Battle of The Ice - The Battle

The Battle

In the spring of 1242, the Teutonic Knights defeated a detachment of Novgorodians about 20 km south of the fortress of Dorpat (Tartu). Led by Prince-Bishop Hermann of Dorpat, the knights and their auxiliary troops of local Ugaunian Estonians then met with Alexander's forces by the narrow strait that connects the northern and southern parts of Lake Peipus (Lake Peipus proper with Lake Pskovskoe) on April 5, 1242. Alexander, intending to fight in a place of his own choosing, retreated in an attempt to draw the often over-confident Crusaders onto the frozen lake.

The crusader forces likely numbered around 4,000. Most of them were probably Estonians (Chudes). The Russians fielded around 5,000 men: Alexander and his brother Andrei's bodyguards (druzhina), totalling around 1,000, plus the militia of Novgorod.
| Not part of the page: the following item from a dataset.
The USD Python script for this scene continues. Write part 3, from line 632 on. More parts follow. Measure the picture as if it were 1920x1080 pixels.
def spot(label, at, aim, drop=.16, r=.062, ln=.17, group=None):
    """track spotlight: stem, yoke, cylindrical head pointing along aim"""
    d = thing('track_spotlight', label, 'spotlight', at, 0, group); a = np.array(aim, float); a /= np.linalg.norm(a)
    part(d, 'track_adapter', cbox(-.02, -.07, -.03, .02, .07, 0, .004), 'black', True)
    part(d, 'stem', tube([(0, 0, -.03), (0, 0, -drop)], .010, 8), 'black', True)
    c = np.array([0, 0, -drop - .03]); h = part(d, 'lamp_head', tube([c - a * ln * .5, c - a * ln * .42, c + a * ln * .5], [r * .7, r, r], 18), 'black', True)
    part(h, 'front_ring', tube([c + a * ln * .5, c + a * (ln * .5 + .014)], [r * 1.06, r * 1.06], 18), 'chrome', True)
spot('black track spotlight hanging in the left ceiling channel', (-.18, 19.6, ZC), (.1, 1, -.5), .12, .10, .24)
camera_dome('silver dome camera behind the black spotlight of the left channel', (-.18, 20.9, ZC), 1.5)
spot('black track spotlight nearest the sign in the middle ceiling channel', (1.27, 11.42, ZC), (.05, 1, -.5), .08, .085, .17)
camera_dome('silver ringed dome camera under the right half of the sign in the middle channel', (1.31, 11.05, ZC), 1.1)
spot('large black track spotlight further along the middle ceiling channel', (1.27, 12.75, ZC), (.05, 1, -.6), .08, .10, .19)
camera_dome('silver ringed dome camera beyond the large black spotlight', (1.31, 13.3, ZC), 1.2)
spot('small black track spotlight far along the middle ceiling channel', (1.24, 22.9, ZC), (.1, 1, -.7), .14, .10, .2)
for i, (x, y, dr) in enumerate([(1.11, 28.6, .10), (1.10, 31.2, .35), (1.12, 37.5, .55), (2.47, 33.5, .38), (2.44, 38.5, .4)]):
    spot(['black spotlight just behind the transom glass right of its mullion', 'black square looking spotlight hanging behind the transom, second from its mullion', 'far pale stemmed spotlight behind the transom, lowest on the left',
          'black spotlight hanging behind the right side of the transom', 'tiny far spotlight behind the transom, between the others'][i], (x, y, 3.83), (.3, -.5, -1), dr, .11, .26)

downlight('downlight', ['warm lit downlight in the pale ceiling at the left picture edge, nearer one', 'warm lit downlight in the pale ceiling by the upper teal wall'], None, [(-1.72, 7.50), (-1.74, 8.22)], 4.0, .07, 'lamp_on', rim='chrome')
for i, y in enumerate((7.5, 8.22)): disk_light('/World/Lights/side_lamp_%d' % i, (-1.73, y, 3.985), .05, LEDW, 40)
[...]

According to contemporary Russian chronicles, after hours of hand-to-hand fighting, Alexander ordered the left and right wings of his archers to enter the battle. The knights by that time were exhausted from the constant struggle on the slippery surface of the frozen lake. The Crusaders started to retreat in disarray deeper onto the ice, and the appearance of the fresh Russian cavalry made them run for their lives. When the knights attempted to rally at the far side of the lake, the thin ice began to give way under the weight of their heavy armour, and many knights drowned.

In 1983, a revisionist view proposed by historian John I. L. Fennell argues that the battle was not as important, nor as large, as has sometimes been portrayed. Fennell claimed that most of the Teutonic Knights were by that time engaged elsewhere in the Baltic. He also states that the apparently low casualties suffered by the knights according to their own sources is indicative of the small magnitude of the encounter.

Russian historian Alexander Uzhankov, who cited a number of authors and primary sources, suggested that Fennell distorted the picture by ignoring many historical facts and documents. In order to stress the importance of the battle, he cites two papal bulls of Gregory IX, promulgated in 1233 and 1237, which called for a crusade to protect Christianity in Finland against her neighbours. The first bull explicitly mentions Russia. The kingdoms of Sweden, Denmark and the Teutonic Order built up an alliance in June 1238, under the auspices of Danish king Valdemar II. They assembled the larger western cavalry force of their time. Another point mentioned by Uzhakov is the 1243 treaty between Novgorod and the Teutonic Order, where the knights abandoned all claims to Russian lands. Uzhakov also emphasizes, with respect to the scale of battle, that for each knight deployed on the field there were eight to 30 combatants, counting squires, archers and servants.